SMDK Başkan Yardımcısı Nura el-Emir, Lübnan hükümetine çağrıda bulunarak, bütün yerel ve uluslararası hukuk kurallarını hiçe sayarak Suriyelileri katleden Esed rejimi ve Hizbullah terörünün kurbanı olan Suriyeli mültecilerin, serbest bırakılmasını istedi.
el-Emir şunları kaydetti;
“ Biz Lübnan ordusunu Suriye gerçekliğini anlama konusunda terörist örgütler ve Hizbullah’ın tuzağına düşmemesi konusunda uyardık. Lübnan ordusundan kardeşlerimizin kaçırılması olayında, en başından beri derhal salıverilmelerini talep ettik. Şii bir ailenin Suriyeli bir çocuğa işkence görüntülerini içeren bir videonun ve benzerlerinin sosyal medya aracılığıyla bütün bölgede paylaşması noktasında da bu türden videoları yayınlayanların iki halk arasında çatışma çıkarmak istediğini belirttik. Bu tür eylemlerin halklar arasında ayrılık çıkarma ve mezhepçilik duygularını yayma üzerine siyaseti takip eden Esed ve Hizbullah’ın çıkarlarına hizmet edeceğini söyledik.”

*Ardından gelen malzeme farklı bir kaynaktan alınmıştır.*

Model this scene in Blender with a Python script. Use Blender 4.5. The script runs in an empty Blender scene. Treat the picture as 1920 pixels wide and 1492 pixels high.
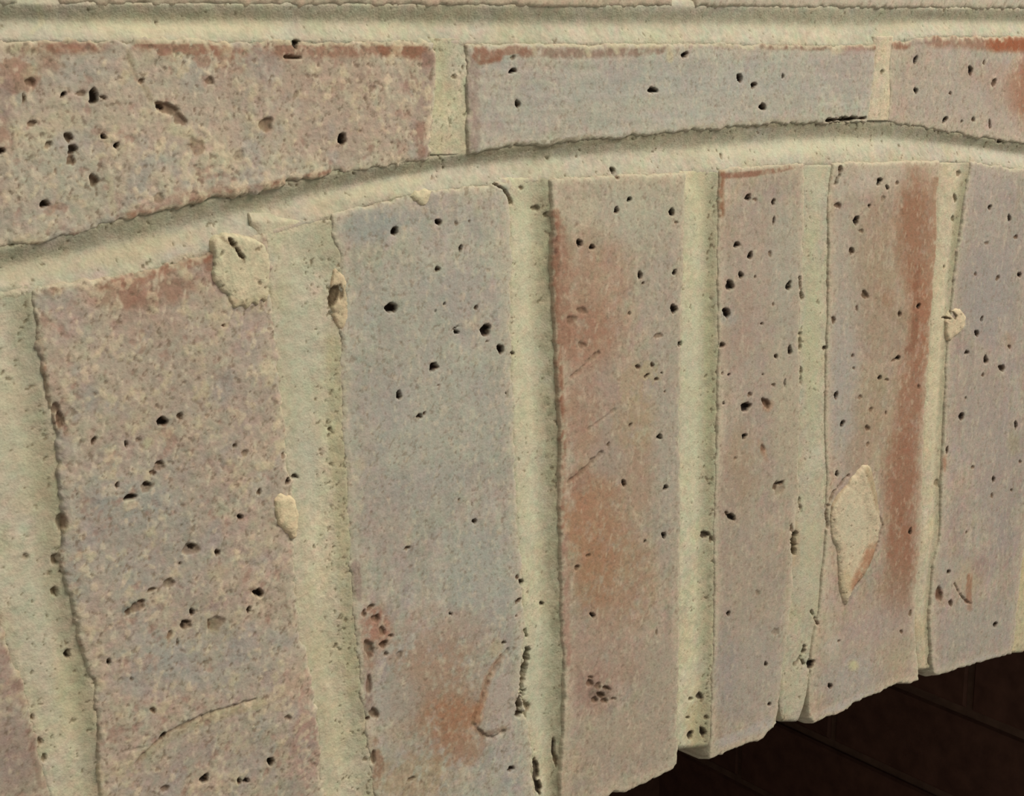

el-Emie, iki halkın omuz omuza vererek tek safta yer alması ve bölgeyi Esed kontrolünde tutan Hizbullah ve terörist gruplara engel olması gerektiğini ifade etti. Bu kesimlerin sadece Suriye’yi değil bütün bölgeyi savaş alanına çevirmek istediğini dile getirdi. Evlatları kaçırılan Lübnanlı ailelerin acısını en derinden hissedenlerin kendileri olduğunu, ailelerine kavuşmalarını dört gözle beklediklerini belirtti. Kendileri ve Lübnan halkının tek düşmanının Hizbullah’ın bölgeye yaydığı zulüm ve terör olduğu kaydetti.

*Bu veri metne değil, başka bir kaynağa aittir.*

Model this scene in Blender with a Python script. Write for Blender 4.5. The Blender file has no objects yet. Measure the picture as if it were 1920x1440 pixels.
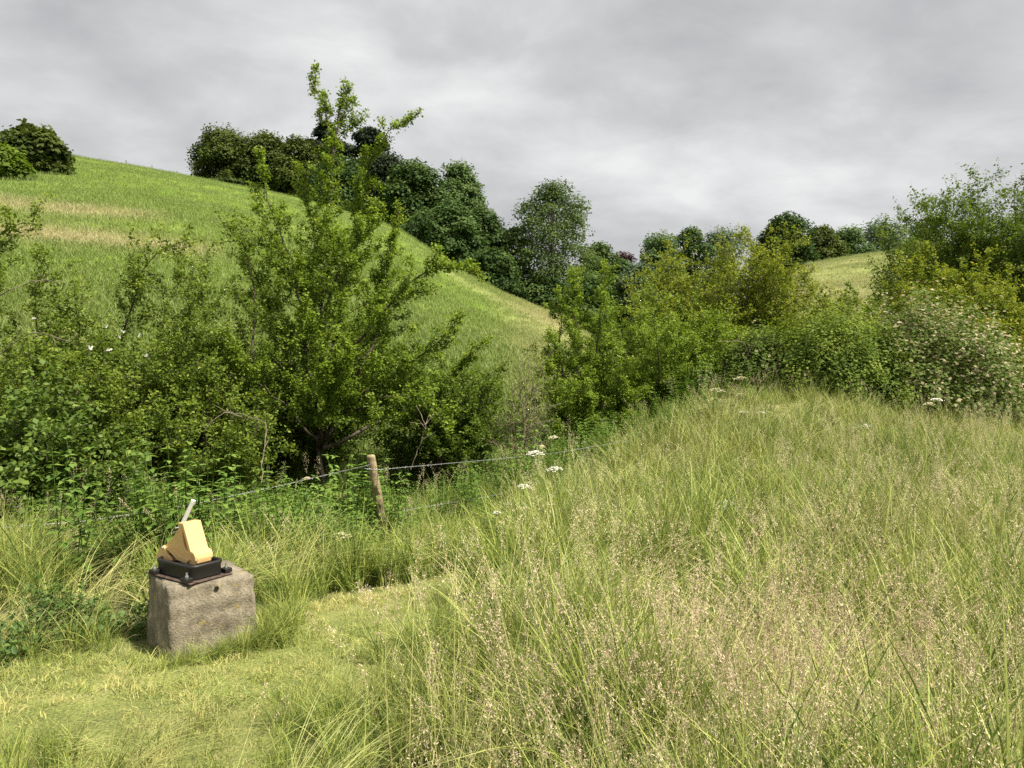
import bpy, math, random
import numpy as np
from mathutils import Vector
R = math.radians
sc = bpy.context.scene
COL = sc.collection

# ------------------------------------------------------------------ camera, sky, sun, exposure
F = 1430.0; CU, CV = 960.0, 680.0; CAMZ = 1.6
cam_d = bpy.data.cameras.new('camera'); cam = bpy.data.objects.new('camera', cam_d); COL.objects.link(cam)
cam.location = (0, 0, CAMZ); cam.rotation_euler = (R(90), 0, 0)
cam_d.sensor_width = 36; cam_d.lens = 36*F/1920; cam_d.shift_y = -(720-CV)/1920
cam_d.clip_start = 0.05; cam_d.clip_end = 3000
sc.camera = cam
SUN_EL, SUN_AZ = 56.0, 118.0            # azimuth clockwise from +Y
def build_world():
    w = bpy.data.worlds.new('World'); sc.world = w; w.use_nodes = True
    nt = w.node_tree; nt.nodes.clear(); N = nt.nodes.new; L = nt.links.new
    out = N('ShaderNodeOutputWorld')
    sky = N('ShaderNodeTexSky'); sky.sky_type = 'NISHITA'; sky.sun_disc = False
    sky.sun_elevation = R(SUN_EL); sky.sun_rotation = R(SUN_AZ)
    b1 = N('ShaderNodeBackground'); b1.inputs['Strength'].default_value = 0.06
    L(sky.outputs[0], b1.inputs['Color'])
    tc = N('ShaderNodeTexCoord'); sep = N('ShaderNodeSeparateXYZ'); L(tc.outputs['Generated'], sep.inputs[0])
    zz = N('ShaderNodeMath'); zz.operation = 'MAXIMUM'; L(sep.outputs['Z'], zz.inputs[0]); zz.inputs[1].default_value = 0.0
    za = N('ShaderNodeMath'); za.operation = 'ADD'; L(zz.outputs[0], za.inputs[0]); za.inputs[1].default_value = 0.34
    dx = N('ShaderNodeMath'); dx.operation = 'DIVIDE'; L(sep.outputs['X'], dx.inputs[0]); L(za.outputs[0], dx.inputs[1])
    dy = N('ShaderNodeMath'); dy.operation = 'DIVIDE'; L(sep.outputs['Y'], dy.inputs[0]); L(za.outputs[0], dy.inputs[1])
    cv = N('ShaderNodeCombineXYZ'); L(dx.outputs[0], cv.inputs[0]); L(dy.outputs[0], cv.inputs[1])
    def noise(scale, det, rough, dist, off):
        mp = N('ShaderNodeMapping'); mp.inputs['Location'].default_value = off; mp.inputs['Scale'].default_value = (1.0, 1.15, 1)
        L(cv.outputs[0], mp.inputs[0])
        n = N('ShaderNodeTexNoise'); n.inputs['Scale'].default_value = scale; n.inputs['Detail'].default_value = det
        n.inputs['Roughness'].default_value = rough; n.inputs['Distortion'].default_value = dist
        L(mp.outputs[0], n.inputs['Vector']); return n.outputs['Fac']
    n1 = noise(1.25, 3, 0.5, 0.4, (5.4, 8.2, 0)); n2 = noise(2.8, 9, 0.55, 0.2, (1.6, 4.7, 0))
    mx = N('ShaderNodeMix'); mx.data_type = 'FLOAT'; mx.inputs[0].default_value = 0.6
    L(n1, mx.inputs[2]); L(n2, mx.inputs[3])
    rp = N('ShaderNodeValToRGB'); cr = rp.color_ramp
    cr.elements[0].position = 0.36; cr.elements[0].color = (0.262, 0.262, 0.267, 1)
    cr.elements[1].position = 0.66; cr.elements[1].color = (0.48, 0.48, 0.477, 1)
    e = cr.elements.new(0.5); e.color = (0.345, 0.345, 0.347, 1)
    L(mx.outputs[0], rp.inputs[0])
    b2 = N('ShaderNodeBackground'); b2.inputs['Strength'].default_value = 1.0; L(rp.outputs[0], b2.inputs['Color'])
    ms = N('ShaderNodeMixShader'); ms.inputs[0].default_value = 0.95
    L(b1.outputs[0], ms.inputs[1]); L(b2.outputs[0], ms.inputs[2]); L(ms.outputs[0], out.inputs[0])
build_world()
sun_d = bpy.data.lights.new('sun', 'SUN'); sun = bpy.data.objects.new('sun', sun_d); COL.objects.link(sun)
sun_d.energy = 5.0; sun_d.angle = R(5.0); sun_d.color = (1.0, 0.93, 0.80)
sd = Vector((math.sin(R(SUN_AZ))*math.cos(R(SUN_EL)), math.cos(R(SUN_AZ))*math.cos(R(SUN_EL)), math.sin(R(SUN_EL))))
sun.rotation_euler = sd.to_track_quat('Z', 'Y').to_euler(); sun.location = sd*60
sc.view_settings.view_transform = 'Standard'; sc.view_settings.look = 'None'
sc.view_settings.exposure = 0.9; sc.view_settings.gamma = 1.0
sc.cycles.use_denoising = False; sc.cycles.max_bounces = 5; sc.cycles.diffuse_bounces = 3; sc.cycles.transmission_bounces = 4; sc.cycles.transparent_max_bounces = 4

# ------------------------------------------------------------------ helpers
def at(u, v, Y): return np.array(((u-CU)/F*Y, Y, CAMZ+(CV-v)/F*Y))
def sstep(a, b, x):
    t = np.clip((np.asarray(x, float)-a)/(b-a), 0, 1); return t*t*(3-2*t)
RU = [-1500,-900,-300,0,130,235,360,500,640,740,800,860,940,1000,1050,1120,1250,1400,1520,1600,1680,1920,2600,3400]
RV = [200,225,268,292,303,316,338,366,400,430,466,507,549,574,594,640,640,565,494,480,470,448,430,420]
DU = [-1500,0,360,740,1050,1250,1520,1700,3400]; DD = [150,145,140,120,88,105,82,85,90]
YU = [-1500,0,400,1000,1250,1500,3400]; YY = [11,11,11.5,13,18,24,26]
def wob(x, y, s, ph=0.0):
    return (np.sin(x*s+1.3*np.sin(y*s*.7+ph)+ph)+np.sin(y*s*1.13+1.1*np.sin(x*s*.8+2*ph)+2.1+ph))*.5
def near_z(x, y):
    left = 1-sstep(-2.2, 2.2, x-(y-7)*.25)
    z = -.5*sstep(4.6, 8.0, y)*left + .12*sstep(7, 12, y)*(1-left)-.3*sstep(6.2, 9.5, x)*sstep(9, 13, y)
    z = z + .85*np.exp(-((x-4.3)/2.5)**2-((y-14.0)/3.4)**2)
    return z + .03*wob(x, y, 1.7)
def gz(x, y):
    x = np.asarray(x, float); y = np.asarray(y, float)
    zn = near_z(x, y); yc = np.maximum(y, 1.0); u = np.clip(CU+F*x/yc, -1500, 3400)
    D = np.interp(u, DU, DD); Y0 = np.interp(u, YU, YY); zr = CAMZ+(CV-np.interp(u, RU, RV))/F*D
    t = np.maximum((y-Y0)/(D-Y0), 0)
    f = np.where(t < 1, 1.25*t-.25*t*t, 1+.75*(t-1)-1.4*(t-1)**2)
    z = zn*(1-np.clip(f, 0, 1))+zr*f
    lum = sstep(0, .12, t)*(.25*wob(x, y, .16, .4)+.12*wob(x, y, .41, 1.9))
    lum = lum*(1-sstep(.75, 1.0, t)*.7)
    return np.maximum(z+lum, -12)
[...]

SMDK Sözcüsü Salim el-Musallat, Suriyeli mülteci Ahmed Derre’nin Lübnan ordusuna ait karakolda sorgu sırasında işkence altında can vermesini kınayarak şunları kaydetmişti;
“ Uluslararası hukukun ve insan haklarının ayaklar altına alınması, iki ülkenin toplumsal ve siyasal barışına hizmet etmez. Aksine Suriye ve Lübnan’da toplumsal ayrışmayı hedefleyen terörist Esed rejimi ve Hizbullah örgütünün çıkarlarına hizmet eder. Zira bu rejimler bölgedeki mafyavari iktidarlarını ayakta tutmak için fitne çıkarmak ve toplumsal ayrışmayı derinleştirmek için çabalamaktadır.”

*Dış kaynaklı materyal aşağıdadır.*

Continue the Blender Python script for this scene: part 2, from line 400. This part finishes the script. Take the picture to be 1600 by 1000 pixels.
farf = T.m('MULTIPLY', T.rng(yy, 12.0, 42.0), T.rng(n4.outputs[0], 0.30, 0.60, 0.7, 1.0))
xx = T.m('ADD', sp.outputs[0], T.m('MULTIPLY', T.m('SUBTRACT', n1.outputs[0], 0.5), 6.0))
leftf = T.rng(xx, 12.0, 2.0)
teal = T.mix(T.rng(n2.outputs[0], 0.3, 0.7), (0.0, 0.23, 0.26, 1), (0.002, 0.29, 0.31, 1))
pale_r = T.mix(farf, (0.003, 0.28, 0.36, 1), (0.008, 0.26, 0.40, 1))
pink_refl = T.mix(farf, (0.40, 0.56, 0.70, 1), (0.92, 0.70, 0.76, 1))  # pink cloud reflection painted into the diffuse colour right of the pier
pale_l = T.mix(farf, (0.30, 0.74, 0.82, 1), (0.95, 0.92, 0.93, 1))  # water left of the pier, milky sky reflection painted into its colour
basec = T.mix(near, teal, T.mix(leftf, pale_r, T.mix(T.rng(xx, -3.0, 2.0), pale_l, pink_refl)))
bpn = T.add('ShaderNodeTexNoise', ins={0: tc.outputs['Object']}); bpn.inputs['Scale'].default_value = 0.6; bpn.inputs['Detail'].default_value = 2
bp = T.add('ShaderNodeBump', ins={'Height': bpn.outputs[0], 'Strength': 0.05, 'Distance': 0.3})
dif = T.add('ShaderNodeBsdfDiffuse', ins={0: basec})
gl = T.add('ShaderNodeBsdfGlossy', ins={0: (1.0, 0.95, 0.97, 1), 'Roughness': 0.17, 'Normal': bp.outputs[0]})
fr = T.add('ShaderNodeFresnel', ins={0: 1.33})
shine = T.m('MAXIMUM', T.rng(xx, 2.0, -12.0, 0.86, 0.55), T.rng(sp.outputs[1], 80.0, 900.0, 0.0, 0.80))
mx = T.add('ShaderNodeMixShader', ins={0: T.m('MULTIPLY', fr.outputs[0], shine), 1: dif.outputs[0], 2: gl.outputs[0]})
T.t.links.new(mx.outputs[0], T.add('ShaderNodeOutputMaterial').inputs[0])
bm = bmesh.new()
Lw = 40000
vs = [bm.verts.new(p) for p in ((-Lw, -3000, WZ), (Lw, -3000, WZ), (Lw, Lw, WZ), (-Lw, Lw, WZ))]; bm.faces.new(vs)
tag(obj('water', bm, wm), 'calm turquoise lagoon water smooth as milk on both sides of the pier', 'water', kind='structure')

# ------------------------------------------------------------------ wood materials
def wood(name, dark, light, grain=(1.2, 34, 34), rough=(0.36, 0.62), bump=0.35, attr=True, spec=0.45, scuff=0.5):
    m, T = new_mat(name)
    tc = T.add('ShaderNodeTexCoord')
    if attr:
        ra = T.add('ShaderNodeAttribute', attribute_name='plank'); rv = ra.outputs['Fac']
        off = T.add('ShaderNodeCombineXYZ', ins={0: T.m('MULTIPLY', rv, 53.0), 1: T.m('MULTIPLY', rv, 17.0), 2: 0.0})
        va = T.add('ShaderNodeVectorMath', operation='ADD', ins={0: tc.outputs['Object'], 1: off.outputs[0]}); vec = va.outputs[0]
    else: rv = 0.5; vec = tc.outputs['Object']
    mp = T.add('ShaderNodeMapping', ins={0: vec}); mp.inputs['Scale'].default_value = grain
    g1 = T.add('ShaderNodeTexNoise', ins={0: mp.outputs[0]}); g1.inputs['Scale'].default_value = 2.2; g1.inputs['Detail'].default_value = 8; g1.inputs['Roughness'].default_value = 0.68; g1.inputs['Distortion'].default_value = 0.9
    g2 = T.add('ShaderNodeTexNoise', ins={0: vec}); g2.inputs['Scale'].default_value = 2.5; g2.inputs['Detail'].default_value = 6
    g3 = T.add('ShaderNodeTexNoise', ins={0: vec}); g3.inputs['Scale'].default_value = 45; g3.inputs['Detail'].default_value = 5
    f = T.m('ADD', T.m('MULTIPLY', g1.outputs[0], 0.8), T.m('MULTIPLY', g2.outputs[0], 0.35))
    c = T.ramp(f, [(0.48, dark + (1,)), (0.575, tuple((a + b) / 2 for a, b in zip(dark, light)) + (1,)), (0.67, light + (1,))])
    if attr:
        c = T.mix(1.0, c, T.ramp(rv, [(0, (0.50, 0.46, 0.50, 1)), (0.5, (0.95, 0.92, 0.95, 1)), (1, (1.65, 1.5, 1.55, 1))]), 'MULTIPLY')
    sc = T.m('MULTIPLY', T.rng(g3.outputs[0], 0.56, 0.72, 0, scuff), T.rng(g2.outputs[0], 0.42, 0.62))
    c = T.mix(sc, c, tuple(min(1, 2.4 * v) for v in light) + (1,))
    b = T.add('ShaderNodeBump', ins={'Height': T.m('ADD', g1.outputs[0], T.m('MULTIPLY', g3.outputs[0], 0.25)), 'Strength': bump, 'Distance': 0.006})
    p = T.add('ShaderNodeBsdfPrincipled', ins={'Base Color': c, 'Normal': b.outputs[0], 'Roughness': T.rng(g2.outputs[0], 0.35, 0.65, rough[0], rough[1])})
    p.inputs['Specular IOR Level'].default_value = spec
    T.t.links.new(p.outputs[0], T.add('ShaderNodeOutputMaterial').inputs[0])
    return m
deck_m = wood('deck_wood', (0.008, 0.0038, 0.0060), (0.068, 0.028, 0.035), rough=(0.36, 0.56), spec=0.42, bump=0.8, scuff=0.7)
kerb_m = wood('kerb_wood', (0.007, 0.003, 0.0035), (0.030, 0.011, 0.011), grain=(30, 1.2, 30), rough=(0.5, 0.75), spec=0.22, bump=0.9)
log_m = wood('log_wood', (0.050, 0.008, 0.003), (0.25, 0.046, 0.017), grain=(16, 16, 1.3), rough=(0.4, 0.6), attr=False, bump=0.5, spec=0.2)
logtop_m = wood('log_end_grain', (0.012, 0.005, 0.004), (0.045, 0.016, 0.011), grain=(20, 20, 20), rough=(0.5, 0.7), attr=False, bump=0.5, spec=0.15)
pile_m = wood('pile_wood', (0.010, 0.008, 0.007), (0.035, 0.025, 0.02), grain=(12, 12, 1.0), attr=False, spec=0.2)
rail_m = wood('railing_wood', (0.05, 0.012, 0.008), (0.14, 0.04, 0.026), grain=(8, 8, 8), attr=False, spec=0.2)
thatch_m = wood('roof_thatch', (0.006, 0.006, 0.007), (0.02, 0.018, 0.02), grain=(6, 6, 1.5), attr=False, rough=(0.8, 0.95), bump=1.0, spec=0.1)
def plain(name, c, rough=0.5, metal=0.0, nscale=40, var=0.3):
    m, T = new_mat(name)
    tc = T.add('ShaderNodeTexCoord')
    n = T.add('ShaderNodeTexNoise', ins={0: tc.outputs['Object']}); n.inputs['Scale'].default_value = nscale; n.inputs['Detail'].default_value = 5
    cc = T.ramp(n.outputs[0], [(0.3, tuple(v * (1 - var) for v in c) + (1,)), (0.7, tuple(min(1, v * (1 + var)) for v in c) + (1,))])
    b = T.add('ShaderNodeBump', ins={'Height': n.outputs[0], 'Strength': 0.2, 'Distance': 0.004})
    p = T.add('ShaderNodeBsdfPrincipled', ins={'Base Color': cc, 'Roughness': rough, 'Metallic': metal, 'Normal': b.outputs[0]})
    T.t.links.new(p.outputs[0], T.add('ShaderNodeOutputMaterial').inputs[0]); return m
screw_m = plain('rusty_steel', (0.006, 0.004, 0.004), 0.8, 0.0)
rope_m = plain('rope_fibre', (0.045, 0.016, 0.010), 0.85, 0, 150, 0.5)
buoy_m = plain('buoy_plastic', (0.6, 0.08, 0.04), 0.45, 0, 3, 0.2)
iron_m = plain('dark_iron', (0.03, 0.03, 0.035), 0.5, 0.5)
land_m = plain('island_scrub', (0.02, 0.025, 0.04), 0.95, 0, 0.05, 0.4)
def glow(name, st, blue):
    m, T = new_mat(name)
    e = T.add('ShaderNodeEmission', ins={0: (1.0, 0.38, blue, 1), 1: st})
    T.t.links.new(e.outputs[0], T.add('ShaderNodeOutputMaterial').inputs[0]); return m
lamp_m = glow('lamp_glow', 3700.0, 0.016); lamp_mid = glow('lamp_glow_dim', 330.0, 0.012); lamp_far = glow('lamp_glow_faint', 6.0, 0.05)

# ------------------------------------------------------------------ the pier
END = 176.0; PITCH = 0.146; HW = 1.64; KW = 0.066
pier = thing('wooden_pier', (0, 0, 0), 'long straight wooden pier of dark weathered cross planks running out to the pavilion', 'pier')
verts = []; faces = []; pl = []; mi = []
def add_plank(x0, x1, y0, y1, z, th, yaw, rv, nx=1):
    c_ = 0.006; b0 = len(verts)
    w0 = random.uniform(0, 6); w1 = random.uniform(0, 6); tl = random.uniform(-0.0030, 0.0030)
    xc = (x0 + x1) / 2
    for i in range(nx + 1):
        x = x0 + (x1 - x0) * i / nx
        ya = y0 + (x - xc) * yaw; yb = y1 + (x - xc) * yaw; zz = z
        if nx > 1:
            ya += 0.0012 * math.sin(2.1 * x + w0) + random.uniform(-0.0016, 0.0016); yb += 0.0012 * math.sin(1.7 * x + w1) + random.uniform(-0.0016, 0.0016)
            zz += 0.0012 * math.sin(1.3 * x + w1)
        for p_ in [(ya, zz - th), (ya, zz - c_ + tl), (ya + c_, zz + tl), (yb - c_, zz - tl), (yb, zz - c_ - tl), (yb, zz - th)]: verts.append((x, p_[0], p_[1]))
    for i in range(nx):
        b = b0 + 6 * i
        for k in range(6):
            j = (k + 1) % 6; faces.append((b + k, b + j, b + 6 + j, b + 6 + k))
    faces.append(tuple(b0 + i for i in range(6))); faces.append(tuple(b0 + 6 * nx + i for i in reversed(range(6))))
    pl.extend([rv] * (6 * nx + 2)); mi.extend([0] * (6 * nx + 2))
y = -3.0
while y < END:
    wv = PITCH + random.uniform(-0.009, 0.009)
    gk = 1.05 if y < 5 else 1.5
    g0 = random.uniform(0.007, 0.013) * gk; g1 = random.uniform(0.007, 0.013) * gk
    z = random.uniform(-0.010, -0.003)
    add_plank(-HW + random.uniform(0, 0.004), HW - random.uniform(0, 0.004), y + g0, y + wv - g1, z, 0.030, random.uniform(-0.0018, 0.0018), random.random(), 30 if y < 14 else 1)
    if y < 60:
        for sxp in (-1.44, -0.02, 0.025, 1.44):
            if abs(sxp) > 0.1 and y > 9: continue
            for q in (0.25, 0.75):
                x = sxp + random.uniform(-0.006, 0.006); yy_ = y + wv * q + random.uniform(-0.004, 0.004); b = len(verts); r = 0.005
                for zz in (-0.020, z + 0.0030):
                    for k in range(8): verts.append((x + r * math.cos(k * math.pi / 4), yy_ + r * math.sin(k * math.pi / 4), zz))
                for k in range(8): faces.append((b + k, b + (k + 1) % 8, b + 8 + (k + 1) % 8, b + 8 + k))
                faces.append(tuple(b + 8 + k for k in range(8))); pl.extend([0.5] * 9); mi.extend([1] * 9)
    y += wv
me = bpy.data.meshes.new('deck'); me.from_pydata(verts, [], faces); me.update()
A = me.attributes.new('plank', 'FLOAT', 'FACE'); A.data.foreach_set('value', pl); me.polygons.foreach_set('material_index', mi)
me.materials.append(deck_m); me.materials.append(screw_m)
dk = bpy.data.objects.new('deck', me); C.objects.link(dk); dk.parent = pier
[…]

el-Musallat, Lübnan hükümetinin, iki kardeş ülke arasında uzun vadede sorunlara neden olacak siyasi ve hukuki usulsüzlükler karşısında üzerine düşün sorumluluğu yerine getirmesi gerektiğini söyleyerek, bu türden saldırıların arkasında terörist Hizbullah’ın olduğu ifade etmişti. Bu türden eylemlerin Lübnan ulusal güvenliğine hizmet etmediği gibi, çevre ülkelerle ilişkisine de zarar verdiğini belirtmişti. Hatta bölgenin toplumsal güvenliğinin, İran’ın ulusal çıkarlarının bölgedeki uzantısı olan terörist Hizbullah’ın siyasi çıkarlarına kurban edilmek istendiğine dikkati çekmişti.
Lübnan ordusuna çağrıda bulunan el-Musallat, “ Yüzlerce Suriyeli tutuklunun serbest bırakılması, herhangi bir soruşturma sırasında uluslararası hukuka riayet edilmesi, Lübnan ulusal güveliği için gereklidir” demişti.